Fraser: What instruments are going to be developed in the future to take advantage of this wavelength?

Ho: After our telescopes are built and we’re working, there will be an even larger instrument that’s being constructed now in Chile called the Atacama Large Millimeter Array (ALMA), which will consist of many more telescopes and larger apertures, which will be much more sensitive than our pioneering instrument. But our instrument will hopefully begin to discovery the signs and the nature of the world in the submillimeter wavelength before the larger instruments come along to be able to follow along and do more sensitive work.

Fraser: How far will those new instruments be able to look? What could they be able to see?

Ho: One of the targets for our discipline of submillimeter astronomy is to look back in time at the earliest part of the Universe. As I mentioned earlier, in the early stage of the Universe, when it was forming galaxies, they tend to be much colder in the early phases when galaxies were being assembled, and it will radiate, we think, principly in the submillimeter. And you can see them, for example, using the JCM telescope on Mauna Kea. You can see some of the early Universe, which are very highly redshifted galaxies; these are not visible in the optical, but they are visible in the submillimeter, and this array will be able to image them, and locate them very actively as to where they are located in the sky so that we can study them further. These very early galaxies, these early formations, we think are at very high redshifts – we give this number Z, which is a redshift of 6, 7, 8 – very early in the formation of the Universe, so looking back to perhaps 10% of the time when the Universe was being assembled.

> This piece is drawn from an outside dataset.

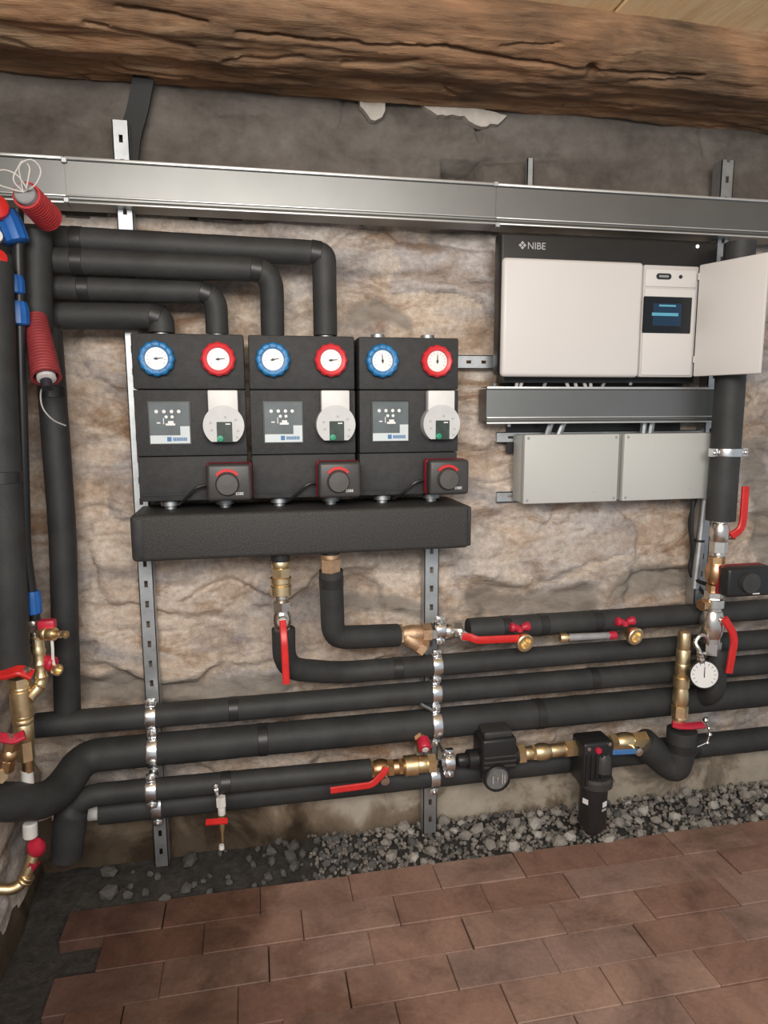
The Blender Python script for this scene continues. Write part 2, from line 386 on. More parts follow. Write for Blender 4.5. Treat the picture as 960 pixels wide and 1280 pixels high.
# ------------------------------------------------------------------ rubble walls (height field split into stones and mortar)
def polyline_dist(x, z, pts):
    d = np.full(x.shape, 1e9)
    for (x0, z0), (x1, z1) in zip(pts, pts[1:]):
        dx, dz = x1 - x0, z1 - z0; L = dx * dx + dz * dz + 1e-12
        t = np.clip(((x - x0) * dx + (z - z0) * dz) / L, 0, 1)
        d = np.minimum(d, np.hypot(x - x0 - t * dx, z - z0 - t * dz))
    return d
def rubble_wall(name, u0, u1, z0, z1, step, to_world, seed, top_z, plinth_z, cracks=(), holes=(), grey_zones=()):
    rng = np.random.RandomState(seed)
    nu = int((u1 - u0) / step) + 1; nz = int((z1 - z0) / step) + 1
    u = np.linspace(u0, u1, nu); z = np.linspace(z0, z1, nz); U, Z = np.meshgrid(u, z, indexing='ij')
    seeds = []; zz = z0 - 0.1
    while zz < z1 + 0.1:
        hh = rng.uniform(0.14, 0.23); uu = u0 - 0.3 + rng.uniform(0, 0.2)
        while uu < u1 + 0.3:
            w = rng.uniform(0.22, 0.50); seeds.append((uu + w / 2, zz + hh / 2 + rng.uniform(-.03, .03))); uu += w
        zz += hh
    seeds = np.array(seeds)
    def field(U, Z):
        wu = U + 0.17 * fbm(U * 4, Z * 4, seed + 11, 4); wz = Z + 0.12 * fbm(U * 4, Z * 4, seed + 31, 4)
        d1 = np.full(U.shape, 1e9); d2 = d1.copy(); idx = np.zeros(U.shape, int)
        for k, (a, b) in enumerate(seeds):
            d = np.hypot((wu - a) / 1.8, wz - b)
            m = d < d1; d2 = np.where(m, d1, np.minimum(d2, d)); idx = np.where(m, k, idx); d1 = np.where(m, d, d1)
        return idx, d2 - d1
    idx, e = field(U, Z)
    e = e + 0.012 * fbm(U * 22, Z * 22, seed + 51, 3)
    k = len(seeds); off = rng.uniform(-0.012, 0.006, k); su = rng.uniform(-0.10, 0.10, k); sz = rng.uniform(-0.14, 0.10, k)
    dome = np.clip(e / 0.05, 0, 1); dome = dome * dome * (3 - 2 * dome)
    body = off[idx] + su[idx] * (U - seeds[idx, 0]) + sz[idx] * (Z - seeds[idx, 1]) + 0.016
    rough = 0.030 * fbm(U * 6, Z * 13, seed + 71, 6, 0.50) + 0.014 * np.abs(fbm(U * 8, Z * 26, seed + 91, 5, 0.5))
    hgt = np.clip(body, -0.012, 0.03) * dome + 0.002 * (1 - dome) + rough * (0.7 + 0.3 * dome) + 0.036 * fbm(U * 1.4, Z * 4.2, seed + 5, 4)
    # render above and below the stonework
    zt = top_z + 0.05 * fbm(U * 3, Z * 0 + 3, seed + 7, 4); mt = np.clip((Z - zt) / 0.03 + 0.5, 0, 1)
    zp = plinth_z + 0.06 * fbm(U * 3, Z * 0 + 8, seed + 9, 4); mp = np.clip((zp - Z) / 0.04 + 0.5, 0, 1)
    flat_t = 0.006 + 0.030 * fbm(U * 3.0, Z * 5.5, seed + 13, 5, 0.5); flat_p = 0.020 + 0.018 * fbm(U * 3, Z * 4, seed + 15, 5, 0.45)
    hgt = hgt * (1 - mt) + flat_t * mt; hgt = hgt * (1 - mp) + flat_p * mp
    for pts, dep, wid in cracks:
        d = polyline_dist(U + 0.01 * fbm(U * 25, Z * 25, 3, 3), Z + 0.01 * fbm(U * 25, Z * 25, 4, 3), pts)
        hgt = hgt - dep * np.exp(-(d / wid) ** 2)
    for a, b, c, dd, dep in holes:
        q = 0.006 * fbm(U * 30, Z * 30, 6, 3)
        hgt = np.where((U + q > a) & (U + q < b) & (Z + q > c) & (Z + q < dd), -dep, hgt)
    hgt = np.clip(hgt, -0.13, 0.036)
    SM = np.zeros(U.shape)
    for pts, hw in grey_zones:
        d = polyline_dist(U + 0.05 * fbm(U * 9, Z * 9, 61, 4), Z + 0.05 * fbm(U * 9, Z * 9, 67, 4), pts)
        SM = np.maximum(SM, np.clip((hw * 1.25 - d) / (hw * 0.6), 0, 1))
    SM = (SM * 0.85).reshape(-1)
    W = to_world(U, Z, hgt).reshape(-1, 3)
    qi, qz = np.meshgrid(np.arange(nu - 1), np.arange(nz - 1), indexing='ij')
    quads = np.stack([qi * nz + qz, (qi + 1) * nz + qz, (qi + 1) * nz + qz + 1, qi * nz + qz + 1], -1).reshape(-1, 4)
    def qc(A): return 0.25 * (A[:-1, :-1] + A[1:, :-1] + A[1:, 1:] + A[:-1, 1:])
    qid = idx[:-1, :-1].reshape(-1)
    qe = qc(e).reshape(-1); qt = qc(mt).reshape(-1) > 0.5; qp = qc(mp).reshape(-1) > 0.5
    stone = (qe > 0.014) & ~qt & ~qp
    def emit(nm, q, mats, mi, parent):
        used, inv = np.unique(q, return_inverse=True); q2 = inv.reshape(-1, 4)
        me = bpy.data.meshes.new(nm); co = W[used]
        me.vertices.add(len(co)); me.vertices.foreach_set('co', co.astype(np.float32).ravel())
        me.loops.add(q2.size); me.loops.foreach_set('vertex_index', q2.astype(np.int32).ravel())
        me.polygons.add(len(q2)); me.polygons.foreach_set('loop_start', np.arange(0, q2.size, 4, dtype=np.int32))
        for m in mats: me.materials.append(MATS[m])
        me.polygons.foreach_set('material_index', mi.astype(np.int32)); me.polygons.foreach_set('use_smooth', np.ones(len(q2), bool))
        me.attributes.new('mortar_and_shade', 'FLOAT', 'POINT').data.foreach_set('value', SM[used].astype(np.float32))
        me.update(); me.validate()
        ob = bpy.data.objects.new(nm, me); COL.objects.link(ob)
        if parent: ob.parent = parent
        return ob
    base = quads[~stone]; mi = np.where(qt, 1, np.where(qp, 2, 0))[~stone]
    root = emit(name, base, ['mortar', 'old_plaster', 'plinth_plaster'], mi, None)
    root['kind'] = 'structure'; ORIG[root] = Vector((0, 0, 0))
    for kk in np.unique(qid[stone]):
        q = quads[stone & (qid == kk)]
        if len(q) < 40: continue
        emit('stone', q, ['sandstone'], np.zeros(len(q)), root)
    small = [kk for kk in np.unique(qid[stone]) if 0 < (stone & (qid == kk)).sum() < 40]
    if small:
        q = quads[stone & np.isin(qid, small)]; emit('stone', q, ['sandstone'], np.zeros(len(q)), root)
    return root

def wpts(lst): return [(P(a, b, 0).x, P(a, b, 0).z) for a, b in lst]
CR = [(wpts([(236, 750), (250, 738), (270, 729), (286, 723), (300, 730), (338, 746)]), 0.030, 0.010),
      (wpts([(185, 744), (236, 750)]), 0.016, 0.006),
      (wpts([(405, 312), (425, 296), (450, 284), (485, 284), (500, 297), (520, 300)]), 0.022, 0.010),
      (wpts([(545, 302), (575, 308), (620, 313)]), 0.022, 0.010),
      (wpts([(425, 345), (470, 350), (520, 347), (560, 352), (600, 362)]), 0.018, 0.014),
      (wpts([(100, 588), (135, 590), (165, 588)]), 0.016, 0.007),
      (wpts([(95, 640), (120, 634), (150, 640)]), 0.014, 0.006),
      (wpts([(580, 600), (612, 606), (640, 600)]), 0.02, 0.009),
      (wpts([(748, 765), (760, 735), (800, 715), (850, 712)]), 0.014, 0.010),
      (wpts([(620, 764), (700, 762), (760, 755), (850, 748)]), -0.02, 0.012),
      (wpts([(368, 832), (410, 826), (450, 820), (500, 806)]), -0.022, 0.012), (wpts([(100, 858), (180, 852), (260, 846), (340, 848)]), 0.020, 0.030),
      (wpts([(590, 738), (660, 742), (740, 738)]), 0.016, 0.030), (wpts([(640, 585), (700, 600), (760, 592)]), 0.014, 0.012),
      (wpts([(427, 122), (431, 140), (427, 156)]), 0.012, 0.004),
      (wpts([(598, 152), (602, 175)]), 0.02, 0.005), (wpts([(876, 160), (880, 195)]), 0.012, 0.004),
      (wpts([(240, 135), (240, 144), (300, 146), (338, 144)]), 0.008, 0.003),
      (wpts([(600, 205), (640, 198), (700, 196)]), 0.012, 0.006)]
h0, h1 = P(552, 222, 0), P(601, 203, 0)
rubble_wall('wall_back', -0.60, 2.10, -0.06, 2.02, 0.0065,
            lambda U, Z, h: np.stack([U, -h, Z], -1), 5, P(480, 280, 0).z, P(400, 985, 0).z, CR, [(h0.x, h1.x, h0.z, h1.z, 0.12)],
            [(wpts([(90, 862), (180, 858), (260, 852), (345, 850)]), 0.034), (wpts([(590, 742), (660, 750), (730, 742)]), 0.036), (wpts([(765, 735), (805, 722), (855, 728)]), 0.034),
             (wpts([(445, 400), (475, 385), (505, 408)]), 0.030), (wpts([(420, 752), (460, 758), (520, 752)]), 0.025), (wpts([(545, 300), (610, 306)]), 0.018), (wpts([(930, 560), (950, 680)]), 0.04)])  # the zone under the manifold paints its shade, the rest is grey mortar
rubble_wall('wall_left', -1.60, 0.03, -0.06, 2.02, 0.012,
            lambda U, Z, h: np.stack([-0.585 + h, U, Z], -1), 23, 1.72, 0.02)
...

Fraser: My last question for you… Deep Impact is coming up in a few weeks. Will your observatories be watching this as well?

Ho: Oh yes, of course. The Deep Impact indeed is something we’re interested in. For our instrument, we have been studying Solar System type bodies, and this includes not only the planets, but also the comets as they come close or impact, we expect to see material to spew off, which we should be able to track in the submillimeter because we’ll be looking not only at the dust emissions, but we will be able to watch the spectral lines of the gasses which come out. So, we’re expecting to be able to turn our attention to this event, and to also be imaging it.

Paul Ho is an astronomer with the Harvard-Smithsonian Center for Astrophysics in Cambridge, Massachusetts.